Stored data entries
════

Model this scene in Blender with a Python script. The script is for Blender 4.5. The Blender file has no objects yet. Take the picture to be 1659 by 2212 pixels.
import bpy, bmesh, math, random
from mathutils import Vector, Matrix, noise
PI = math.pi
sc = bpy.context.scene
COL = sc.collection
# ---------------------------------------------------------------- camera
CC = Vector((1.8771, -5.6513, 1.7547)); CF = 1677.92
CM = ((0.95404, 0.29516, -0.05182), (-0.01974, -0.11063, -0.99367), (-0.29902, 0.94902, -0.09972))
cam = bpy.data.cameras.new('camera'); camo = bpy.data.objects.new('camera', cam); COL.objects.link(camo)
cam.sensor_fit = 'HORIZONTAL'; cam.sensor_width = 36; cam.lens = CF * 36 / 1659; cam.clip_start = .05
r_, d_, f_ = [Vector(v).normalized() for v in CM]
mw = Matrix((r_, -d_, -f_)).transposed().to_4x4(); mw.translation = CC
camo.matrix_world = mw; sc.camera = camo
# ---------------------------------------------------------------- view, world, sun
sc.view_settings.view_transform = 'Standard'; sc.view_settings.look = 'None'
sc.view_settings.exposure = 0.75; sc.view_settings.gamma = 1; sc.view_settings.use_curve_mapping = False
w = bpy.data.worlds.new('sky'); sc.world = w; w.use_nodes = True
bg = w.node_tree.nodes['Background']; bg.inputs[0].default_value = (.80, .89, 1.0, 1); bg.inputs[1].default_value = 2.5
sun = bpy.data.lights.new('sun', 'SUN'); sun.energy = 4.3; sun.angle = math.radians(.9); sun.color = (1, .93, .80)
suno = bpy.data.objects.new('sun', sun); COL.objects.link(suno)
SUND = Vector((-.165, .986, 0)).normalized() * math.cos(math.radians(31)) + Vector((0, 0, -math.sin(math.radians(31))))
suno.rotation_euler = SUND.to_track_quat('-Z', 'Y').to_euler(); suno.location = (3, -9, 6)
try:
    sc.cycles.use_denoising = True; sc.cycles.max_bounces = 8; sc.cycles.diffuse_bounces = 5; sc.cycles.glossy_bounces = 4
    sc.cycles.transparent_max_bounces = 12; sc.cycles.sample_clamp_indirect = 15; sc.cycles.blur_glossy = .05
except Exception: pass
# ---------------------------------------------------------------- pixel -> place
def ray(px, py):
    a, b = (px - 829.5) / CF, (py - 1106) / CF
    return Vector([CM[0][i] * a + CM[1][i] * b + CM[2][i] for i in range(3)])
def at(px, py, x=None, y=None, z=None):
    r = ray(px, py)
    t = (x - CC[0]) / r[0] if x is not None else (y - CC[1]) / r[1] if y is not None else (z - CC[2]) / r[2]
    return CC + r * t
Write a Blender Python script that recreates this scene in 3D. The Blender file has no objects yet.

════

### Task prompt
Your task is to retype all of the records exactly.

### Solved problem
Model this scene in Blender with a Python script. The script is for Blender 4.5. The Blender file has no objects yet. Take the picture to be 1659 by 2212 pixels.
import bpy, bmesh, math, random
from mathutils import Vector, Matrix, noise
PI = math.pi
sc = bpy.context.scene
COL = sc.collection
# ---------------------------------------------------------------- camera
CC = Vector((1.8771, -5.6513, 1.7547)); CF = 1677.92
CM = ((0.95404, 0.29516, -0.05182), (-0.01974, -0.11063, -0.99367), (-0.29902, 0.94902, -0.09972))
cam = bpy.data.cameras.new('camera'); camo = bpy.data.objects.new('camera', cam); COL.objects.link(camo)
cam.sensor_fit = 'HORIZONTAL'; cam.sensor_width = 36; cam.lens = CF * 36 / 1659; cam.clip_start = .05
r_, d_, f_ = [Vector(v).normalized() for v in CM]
mw = Matrix((r_, -d_, -f_)).transposed().to_4x4(); mw.translation = CC
camo.matrix_world = mw; sc.camera = camo
# ---------------------------------------------------------------- view, world, sun
sc.view_settings.view_transform = 'Standard'; sc.view_settings.look = 'None'
sc.view_settings.exposure = 0.75; sc.view_settings.gamma = 1; sc.view_settings.use_curve_mapping = False
w = bpy.data.worlds.new('sky'); sc.world = w; w.use_nodes = True
bg = w.node_tree.nodes['Background']; bg.inputs[0].default_value = (.80, .89, 1.0, 1); bg.inputs[1].default_value = 2.5
sun = bpy.data.lights.new('sun', 'SUN'); sun.energy = 4.3; sun.angle = math.radians(.9); sun.color = (1, .93, .80)
suno = bpy.data.objects.new('sun', sun); COL.objects.link(suno)
SUND = Vector((-.165, .986, 0)).normalized() * math.cos(math.radians(31)) + Vector((0, 0, -math.sin(math.radians(31))))
suno.rotation_euler = SUND.to_track_quat('-Z', 'Y').to_euler(); suno.location = (3, -9, 6)
try:
    sc.cycles.use_denoising = True; sc.cycles.max_bounces = 8; sc.cycles.diffuse_bounces = 5; sc.cycles.glossy_bounces = 4
    sc.cycles.transparent_max_bounces = 12; sc.cycles.sample_clamp_indirect = 15; sc.cycles.blur_glossy = .05
except Exception: pass
# ---------------------------------------------------------------- pixel -> place
def ray(px, py):
    a, b = (px - 829.5) / CF, (py - 1106) / CF
    return Vector([CM[0][i] * a + CM[1][i] * b + CM[2][i] for i in range(3)])
def at(px, py, x=None, y=None, z=None):
    r = ray(px, py)
    t = (x - CC[0]) / r[0] if x is not None else (y - CC[1]) / r[1] if y is not None else (z - CC[2]) / r[2]
    return CC + r * t
Write a Blender Python script that recreates this scene in 3D. The Blender file has no objects yet.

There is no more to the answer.